Les instruments existent pourtant. L’initiative AFAWA de la BAD transforme la perception du risque féminin, tandis que le Groupe de Coordination Arabe (GCA) — via la BADEA, la BIsD et d’autres institutions — injecte un financement massif et structuré dans l’entrepreneuriat féminin, notamment dans les zones les plus fragiles du Sahel et de la Corne de l’Afrique. À cela s’ajoute une coalition internationale élargie — IFC, UE, AFD, USAID, Mastercard Foundation, JICA, GIZ, WE-FI, ITC — qui multiplie les garanties, les lignes de crédit, les programmes de digitalisation et l’appui aux chaînes de valeur féminisées.
Le défi n’est donc plus l’accès aux ressources, mais leur alignement : comment faire converger ces instruments avec les priorités nationales, comment transformer les initiatives pilotes en politiques publiques, comment intégrer pleinement les femmes dans la ZLECAf, le financement des PME, la transition numérique et les stratégies industrielles ?
L’Afrique ne peut plus se permettre d’attendre. Les femmes ne demandent pas la faveur du financement : elles en sont la condition. Financer les femmes africaines, c’est financer la compétitivité, la stabilité et le futur du continent.
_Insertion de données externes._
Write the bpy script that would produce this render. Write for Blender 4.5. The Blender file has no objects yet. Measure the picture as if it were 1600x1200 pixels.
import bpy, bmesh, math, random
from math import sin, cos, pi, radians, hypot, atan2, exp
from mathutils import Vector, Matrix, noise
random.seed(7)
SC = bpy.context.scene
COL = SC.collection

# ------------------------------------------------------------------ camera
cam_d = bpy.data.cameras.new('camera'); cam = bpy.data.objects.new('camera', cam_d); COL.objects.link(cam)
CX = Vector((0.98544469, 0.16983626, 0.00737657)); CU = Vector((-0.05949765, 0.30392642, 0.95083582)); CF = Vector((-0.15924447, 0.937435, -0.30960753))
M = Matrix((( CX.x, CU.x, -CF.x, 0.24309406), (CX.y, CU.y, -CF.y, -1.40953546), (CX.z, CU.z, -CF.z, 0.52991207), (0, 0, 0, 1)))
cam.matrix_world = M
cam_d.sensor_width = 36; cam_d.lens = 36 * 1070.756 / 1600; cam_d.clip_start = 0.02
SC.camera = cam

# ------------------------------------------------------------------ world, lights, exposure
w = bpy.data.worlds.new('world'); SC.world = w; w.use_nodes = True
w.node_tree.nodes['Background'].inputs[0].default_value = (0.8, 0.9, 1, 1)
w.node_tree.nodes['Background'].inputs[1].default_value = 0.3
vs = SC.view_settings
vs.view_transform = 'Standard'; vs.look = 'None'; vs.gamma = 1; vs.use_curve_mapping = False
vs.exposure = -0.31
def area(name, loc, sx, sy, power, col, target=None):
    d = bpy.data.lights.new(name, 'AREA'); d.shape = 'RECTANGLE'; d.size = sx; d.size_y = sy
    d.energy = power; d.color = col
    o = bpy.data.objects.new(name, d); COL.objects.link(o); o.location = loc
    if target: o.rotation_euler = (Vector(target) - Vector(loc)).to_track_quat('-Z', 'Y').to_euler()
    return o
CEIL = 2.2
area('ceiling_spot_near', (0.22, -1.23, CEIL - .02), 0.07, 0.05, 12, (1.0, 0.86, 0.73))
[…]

Initiative AFAWA (BAD) : L’Accélérateur silencieux de l’inclusion financière féminine
AFAWA – Affirmative Finance Action for Women in Africa, portée par la Banque africaine de développement, constitue aujourd’hui l’initiative la plus structurante du continent pour réduire le déficit de financement des femmes.
Elle repose sur trois piliers :
1. Un mécanisme financier catalytique
Le Guarantee for Growth (G4G) partage le risque avec les banques, réduit les exigences de garanties et stimule le crédit. Avec un fonds d’environ 300 millions USD, AFAWA vise à mobiliser 3 à 5 milliards USD d’ici 2026. Dans certains pays, 1 dollar garanti → 14 dollars prêtés.
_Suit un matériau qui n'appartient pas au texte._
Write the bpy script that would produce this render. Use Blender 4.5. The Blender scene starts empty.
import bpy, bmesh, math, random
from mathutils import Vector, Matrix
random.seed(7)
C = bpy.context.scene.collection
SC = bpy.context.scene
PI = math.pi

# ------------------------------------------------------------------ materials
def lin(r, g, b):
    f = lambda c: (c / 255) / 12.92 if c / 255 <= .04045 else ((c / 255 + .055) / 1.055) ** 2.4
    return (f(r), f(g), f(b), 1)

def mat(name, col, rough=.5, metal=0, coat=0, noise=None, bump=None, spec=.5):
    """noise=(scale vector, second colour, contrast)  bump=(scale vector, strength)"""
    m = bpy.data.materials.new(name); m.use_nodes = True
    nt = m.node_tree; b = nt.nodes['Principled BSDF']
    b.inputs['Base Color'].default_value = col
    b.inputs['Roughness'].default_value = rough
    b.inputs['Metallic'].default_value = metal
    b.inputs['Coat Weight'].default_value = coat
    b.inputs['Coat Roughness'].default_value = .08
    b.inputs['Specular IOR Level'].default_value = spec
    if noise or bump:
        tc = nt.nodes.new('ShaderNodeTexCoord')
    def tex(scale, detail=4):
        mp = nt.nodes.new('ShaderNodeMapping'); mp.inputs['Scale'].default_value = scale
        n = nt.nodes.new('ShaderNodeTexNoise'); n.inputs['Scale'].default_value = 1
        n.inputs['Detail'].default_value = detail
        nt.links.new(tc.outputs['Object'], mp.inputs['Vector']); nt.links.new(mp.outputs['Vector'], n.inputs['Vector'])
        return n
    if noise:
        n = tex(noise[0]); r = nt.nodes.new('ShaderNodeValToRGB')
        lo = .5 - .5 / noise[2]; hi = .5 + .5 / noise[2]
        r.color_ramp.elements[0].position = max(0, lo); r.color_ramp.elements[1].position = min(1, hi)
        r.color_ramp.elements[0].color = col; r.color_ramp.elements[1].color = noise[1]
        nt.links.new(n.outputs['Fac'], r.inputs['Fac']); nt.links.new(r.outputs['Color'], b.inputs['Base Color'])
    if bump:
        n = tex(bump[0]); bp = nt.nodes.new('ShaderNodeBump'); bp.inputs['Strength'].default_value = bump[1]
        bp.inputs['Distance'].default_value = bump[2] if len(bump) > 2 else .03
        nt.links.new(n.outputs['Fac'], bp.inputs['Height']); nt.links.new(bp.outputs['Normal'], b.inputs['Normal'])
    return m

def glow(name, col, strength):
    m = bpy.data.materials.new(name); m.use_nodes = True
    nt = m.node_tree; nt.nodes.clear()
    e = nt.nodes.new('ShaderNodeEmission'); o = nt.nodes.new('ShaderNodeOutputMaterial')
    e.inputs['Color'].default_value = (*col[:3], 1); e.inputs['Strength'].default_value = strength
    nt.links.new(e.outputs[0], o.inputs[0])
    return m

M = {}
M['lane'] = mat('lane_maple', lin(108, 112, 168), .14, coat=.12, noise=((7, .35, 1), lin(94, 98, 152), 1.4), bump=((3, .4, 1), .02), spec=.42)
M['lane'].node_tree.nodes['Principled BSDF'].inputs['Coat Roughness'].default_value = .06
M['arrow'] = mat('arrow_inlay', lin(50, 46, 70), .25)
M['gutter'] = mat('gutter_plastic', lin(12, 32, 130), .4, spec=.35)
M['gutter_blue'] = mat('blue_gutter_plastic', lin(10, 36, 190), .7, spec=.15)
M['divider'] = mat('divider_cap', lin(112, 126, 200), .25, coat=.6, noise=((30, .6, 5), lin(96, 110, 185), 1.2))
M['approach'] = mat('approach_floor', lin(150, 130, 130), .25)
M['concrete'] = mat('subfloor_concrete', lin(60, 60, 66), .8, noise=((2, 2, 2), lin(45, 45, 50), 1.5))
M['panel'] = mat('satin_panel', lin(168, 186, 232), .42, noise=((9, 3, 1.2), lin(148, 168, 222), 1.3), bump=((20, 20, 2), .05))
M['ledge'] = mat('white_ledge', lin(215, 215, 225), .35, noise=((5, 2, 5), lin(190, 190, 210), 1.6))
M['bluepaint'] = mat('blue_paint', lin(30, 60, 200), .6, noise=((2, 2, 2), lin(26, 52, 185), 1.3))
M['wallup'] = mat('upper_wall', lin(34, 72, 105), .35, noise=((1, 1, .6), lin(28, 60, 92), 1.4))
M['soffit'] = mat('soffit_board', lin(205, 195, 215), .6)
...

2. Un accompagnement technique à double entrée
- Pour les banques : scoring sensible au genre, digitalisation, adaptation des produits, gestion du risque.
- Pour les femmes entrepreneures : formalisation, comptabilité simplifiée, trésorerie, gouvernance, intégration aux chaînes de valeur.
3. Une action institutionnelle et réglementaire
AFAWA appuie les registres de sûretés, milite pour l’accès équitable à la propriété foncière, simplifie les procédures administratives et aide les gouvernements à intégrer le prisme genre dans les politiques PME.
Impact déjà mesurable
- 185 institutions financières partenaires
- Plusieurs milliers de PME féminines financées
- 3 600 femmes formées dans les chaînes agroalimentaires
- Présence dans plus de 25 pays
AFAWA ne finance pas seulement les femmes : elle reconfigure la manière dont les banques africaines perçoivent leur risque, ouvrant la voie à une transformation inclusive et durable.